Output all entries verbatim. Skip pictures.
======== Exercise input
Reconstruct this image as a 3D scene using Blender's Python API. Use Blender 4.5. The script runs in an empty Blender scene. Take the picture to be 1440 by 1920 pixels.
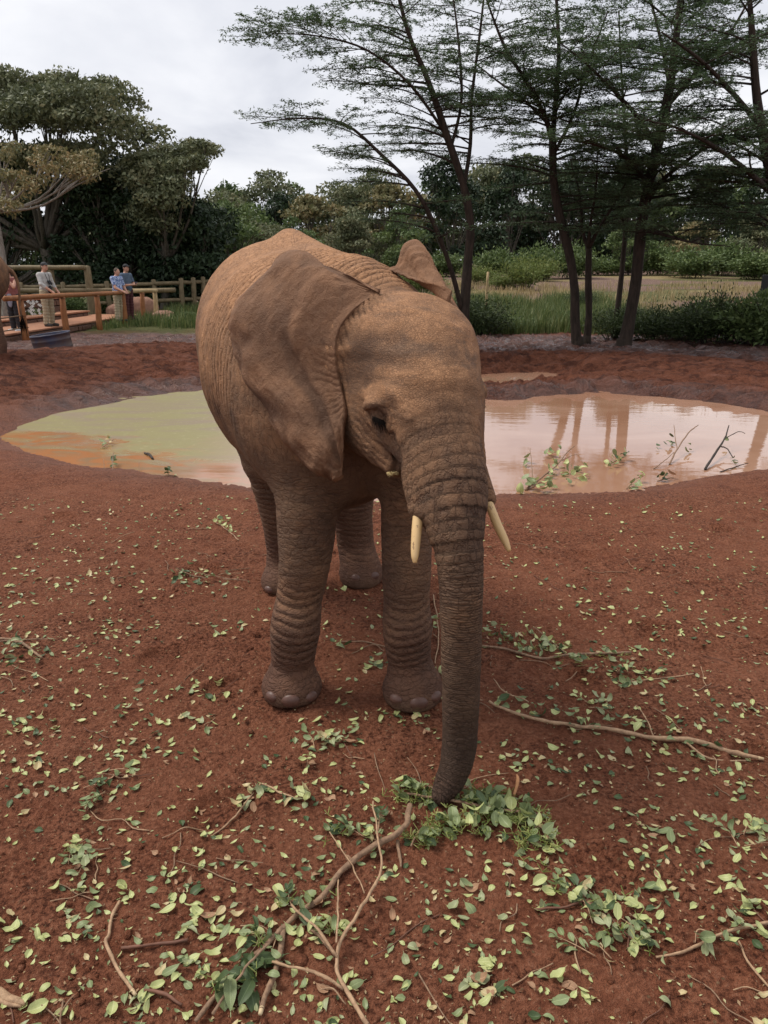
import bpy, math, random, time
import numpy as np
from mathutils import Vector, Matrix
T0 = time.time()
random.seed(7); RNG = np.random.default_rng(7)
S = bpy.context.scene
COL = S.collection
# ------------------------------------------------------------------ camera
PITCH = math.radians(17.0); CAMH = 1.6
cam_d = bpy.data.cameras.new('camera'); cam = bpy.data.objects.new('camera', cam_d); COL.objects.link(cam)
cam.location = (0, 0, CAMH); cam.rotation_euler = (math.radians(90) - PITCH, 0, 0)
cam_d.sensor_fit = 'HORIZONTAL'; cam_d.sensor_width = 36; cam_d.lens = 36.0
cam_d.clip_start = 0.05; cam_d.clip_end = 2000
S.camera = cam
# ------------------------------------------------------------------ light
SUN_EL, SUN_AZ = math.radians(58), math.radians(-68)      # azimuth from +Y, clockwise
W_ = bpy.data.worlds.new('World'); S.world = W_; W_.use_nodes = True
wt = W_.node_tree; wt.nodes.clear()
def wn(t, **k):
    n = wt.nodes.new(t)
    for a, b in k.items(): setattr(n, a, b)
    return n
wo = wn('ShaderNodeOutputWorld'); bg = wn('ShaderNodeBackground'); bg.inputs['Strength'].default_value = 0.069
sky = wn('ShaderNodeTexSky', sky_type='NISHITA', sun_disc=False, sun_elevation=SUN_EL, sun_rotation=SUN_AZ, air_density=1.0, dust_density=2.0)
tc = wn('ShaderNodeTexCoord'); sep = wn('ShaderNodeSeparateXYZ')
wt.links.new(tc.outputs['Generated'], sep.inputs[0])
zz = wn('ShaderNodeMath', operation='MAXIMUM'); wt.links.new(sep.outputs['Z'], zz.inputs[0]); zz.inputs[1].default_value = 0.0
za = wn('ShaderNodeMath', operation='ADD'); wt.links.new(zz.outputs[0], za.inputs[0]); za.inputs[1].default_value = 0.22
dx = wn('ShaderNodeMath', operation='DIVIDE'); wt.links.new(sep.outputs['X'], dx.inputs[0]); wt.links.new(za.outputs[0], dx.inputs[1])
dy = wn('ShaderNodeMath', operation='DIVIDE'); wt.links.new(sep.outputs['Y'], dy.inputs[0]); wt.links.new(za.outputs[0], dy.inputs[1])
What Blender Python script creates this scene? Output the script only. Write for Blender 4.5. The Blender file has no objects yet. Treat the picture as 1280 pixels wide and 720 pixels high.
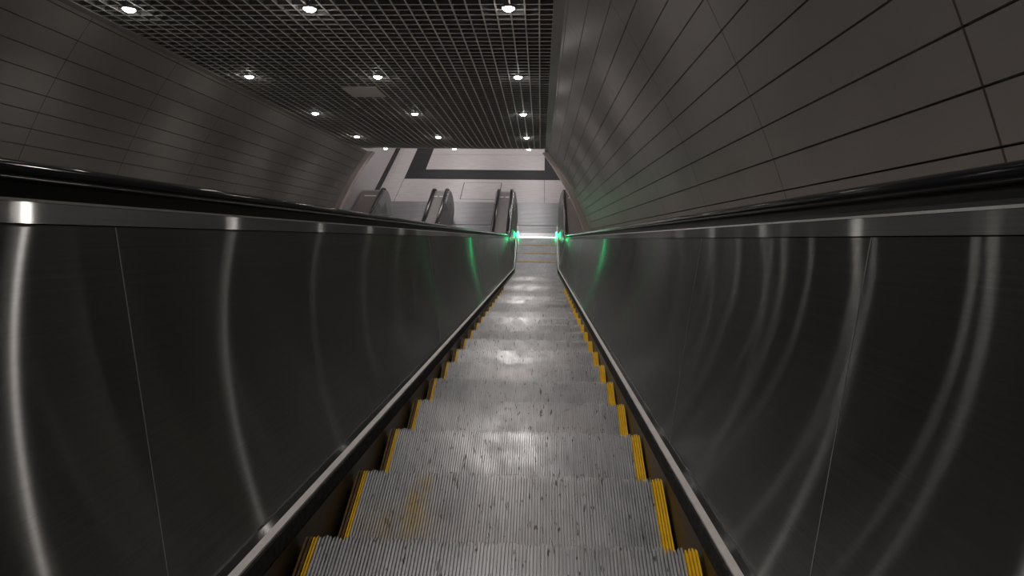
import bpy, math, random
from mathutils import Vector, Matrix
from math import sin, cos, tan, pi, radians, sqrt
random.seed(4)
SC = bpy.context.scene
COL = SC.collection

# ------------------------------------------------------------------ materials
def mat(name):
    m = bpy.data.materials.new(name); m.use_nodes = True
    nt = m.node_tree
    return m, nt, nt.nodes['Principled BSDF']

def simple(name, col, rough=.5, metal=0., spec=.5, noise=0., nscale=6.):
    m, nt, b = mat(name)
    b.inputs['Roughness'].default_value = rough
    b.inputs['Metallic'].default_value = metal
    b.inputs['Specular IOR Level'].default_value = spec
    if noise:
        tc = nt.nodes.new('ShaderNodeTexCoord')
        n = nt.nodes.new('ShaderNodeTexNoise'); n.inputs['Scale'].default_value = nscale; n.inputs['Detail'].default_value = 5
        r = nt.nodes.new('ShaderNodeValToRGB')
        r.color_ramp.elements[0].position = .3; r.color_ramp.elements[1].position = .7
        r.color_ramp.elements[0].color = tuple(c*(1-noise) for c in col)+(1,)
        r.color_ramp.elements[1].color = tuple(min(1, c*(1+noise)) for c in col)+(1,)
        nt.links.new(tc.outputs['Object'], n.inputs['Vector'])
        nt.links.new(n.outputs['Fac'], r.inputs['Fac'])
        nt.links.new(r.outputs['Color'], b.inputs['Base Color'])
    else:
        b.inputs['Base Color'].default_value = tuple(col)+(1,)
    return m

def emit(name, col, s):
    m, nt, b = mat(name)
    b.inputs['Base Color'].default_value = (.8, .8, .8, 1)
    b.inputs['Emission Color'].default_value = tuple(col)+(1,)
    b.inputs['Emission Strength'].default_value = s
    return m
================
▶ Solution to the exercise:
Reconstruct this image as a 3D scene using Blender's Python API. Use Blender 4.5. The script runs in an empty Blender scene. Take the picture to be 1440 by 1920 pixels.
import bpy, math, random, time
import numpy as np
from mathutils import Vector, Matrix
T0 = time.time()
random.seed(7); RNG = np.random.default_rng(7)
S = bpy.context.scene
COL = S.collection
# ------------------------------------------------------------------ camera
PITCH = math.radians(17.0); CAMH = 1.6
cam_d = bpy.data.cameras.new('camera'); cam = bpy.data.objects.new('camera', cam_d); COL.objects.link(cam)
cam.location = (0, 0, CAMH); cam.rotation_euler = (math.radians(90) - PITCH, 0, 0)
cam_d.sensor_fit = 'HORIZONTAL'; cam_d.sensor_width = 36; cam_d.lens = 36.0
cam_d.clip_start = 0.05; cam_d.clip_end = 2000
S.camera = cam
# ------------------------------------------------------------------ light
SUN_EL, SUN_AZ = math.radians(58), math.radians(-68)      # azimuth from +Y, clockwise
W_ = bpy.data.worlds.new('World'); S.world = W_; W_.use_nodes = True
wt = W_.node_tree; wt.nodes.clear()
def wn(t, **k):
    n = wt.nodes.new(t)
    for a, b in k.items(): setattr(n, a, b)
    return n
wo = wn('ShaderNodeOutputWorld'); bg = wn('ShaderNodeBackground'); bg.inputs['Strength'].default_value = 0.069
sky = wn('ShaderNodeTexSky', sky_type='NISHITA', sun_disc=False, sun_elevation=SUN_EL, sun_rotation=SUN_AZ, air_density=1.0, dust_density=2.0)
tc = wn('ShaderNodeTexCoord'); sep = wn('ShaderNodeSeparateXYZ')
wt.links.new(tc.outputs['Generated'], sep.inputs[0])
zz = wn('ShaderNodeMath', operation='MAXIMUM'); wt.links.new(sep.outputs['Z'], zz.inputs[0]); zz.inputs[1].default_value = 0.0
za = wn('ShaderNodeMath', operation='ADD'); wt.links.new(zz.outputs[0], za.inputs[0]); za.inputs[1].default_value = 0.22
dx = wn('ShaderNodeMath', operation='DIVIDE'); wt.links.new(sep.outputs['X'], dx.inputs[0]); wt.links.new(za.outputs[0], dx.inputs[1])
dy = wn('ShaderNodeMath', operation='DIVIDE'); wt.links.new(sep.outputs['Y'], dy.inputs[0]); wt.links.new(za.outputs[0], dy.inputs[1])
What Blender Python script creates this scene? Output the script only. Write for Blender 4.5. The Blender file has no objects yet. Treat the picture as 1280 pixels wide and 720 pixels high.
import bpy, math, random
from mathutils import Vector, Matrix
from math import sin, cos, tan, pi, radians, sqrt
random.seed(4)
SC = bpy.context.scene
COL = SC.collection

# ------------------------------------------------------------------ materials
def mat(name):
    m = bpy.data.materials.new(name); m.use_nodes = True
    nt = m.node_tree
    return m, nt, nt.nodes['Principled BSDF']

def simple(name, col, rough=.5, metal=0., spec=.5, noise=0., nscale=6.):
    m, nt, b = mat(name)
    b.inputs['Roughness'].default_value = rough
    b.inputs['Metallic'].default_value = metal
    b.inputs['Specular IOR Level'].default_value = spec
    if noise:
        tc = nt.nodes.new('ShaderNodeTexCoord')
        n = nt.nodes.new('ShaderNodeTexNoise'); n.inputs['Scale'].default_value = nscale; n.inputs['Detail'].default_value = 5
        r = nt.nodes.new('ShaderNodeValToRGB')
        r.color_ramp.elements[0].position = .3; r.color_ramp.elements[1].position = .7
        r.color_ramp.elements[0].color = tuple(c*(1-noise) for c in col)+(1,)
        r.color_ramp.elements[1].color = tuple(min(1, c*(1+noise)) for c in col)+(1,)
        nt.links.new(tc.outputs['Object'], n.inputs['Vector'])
        nt.links.new(n.outputs['Fac'], r.inputs['Fac'])
        nt.links.new(r.outputs['Color'], b.inputs['Base Color'])
    else:
        b.inputs['Base Color'].default_value = tuple(col)+(1,)
    return m

def emit(name, col, s):
    m, nt, b = mat(name)
    b.inputs['Base Color'].default_value = (.8, .8, .8, 1)
    b.inputs['Emission Color'].default_value = tuple(col)+(1,)
    b.inputs['Emission Strength'].default_value = s
    return m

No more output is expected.